Les pendules ont la forme d’haltères, dont les poids à chaque extrémité pèsent moins d’un gramme. Les deux pendules sont ainsi reliées entre eux par leur attraction gravitationnelle mutuelle. Leurs oscillations sont surveillées par un laser dans des cavités optiques formées par les poids et des miroirs fixes, puis au niveau de détecteurs. La longueur d’onde émise par chaque cavité varie à mesure que les pendules oscillent.

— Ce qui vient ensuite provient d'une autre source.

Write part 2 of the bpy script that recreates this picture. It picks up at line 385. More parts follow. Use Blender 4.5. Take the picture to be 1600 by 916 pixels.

Afin d’assurer que la gravité soit la force dominante au sein du système, un bouclier est positionné au milieu pour supprimer toute interférence électromagnétique et optique potentielle. De plus, la distance séparant les pendules est rigoureusement contrôlée de sorte que leur attraction gravitationnelle soit toujours beaucoup plus forte que la force de Casimir (la force attractive entre deux plaques parallèles conductrices et non chargées) entre eux et le bouclier.Les cavités optiques permettraient aux pendules d’entrer dans états fondamentaux puis dans des états d’oscillation dont l’amplitude est définie au hasard. La gravité présente peut être mesurée dans un laps de temps précis en supposant que l’interaction gravitationnelle présente est de nature quantique. Ensuite, une intervention manuelle les remettrait dans leur état fondamental.
La procédure serait répétée plusieurs fois jusqu’à pouvoir déterminer la probabilité de retrouver le système dans son état fondamental. Si cette probabilité dépasse une limite supérieure calculée pour la gravité classique, cela indiquerait que celle-ci n’est pas classique, mais quantique. Les chercheurs ont notamment établi des limites mathématiques rigoureuses pour le quantum, qu’une gravité classique locale ne devrait pas être capable de surmonter.
« La raison en est que même si l’intrication n’est pas physiquement là, elle est toujours là dans l’esprit, dans un sens mathématique précis. Il suffit que l’intrication ait pu être générée », explique Lami. En d’autres termes, les chercheurs estiment que leur expérience pourrait fonctionner même en l’absence d’enchevêtrement.
Toutefois, la réalisation d’une telle expérience présente des défis techniques majeurs. Néanmoins, les avancées technologiques à venir permettront probablement d’atteindre cet objectif dans un avenir relativement proche. « Nous espérons que notre proposition aidera à concevoir des expériences susceptibles de répondre plus tôt que prévu à cette question fondamentale sur la nature de la gravité », concluent-ils dans leur rapport.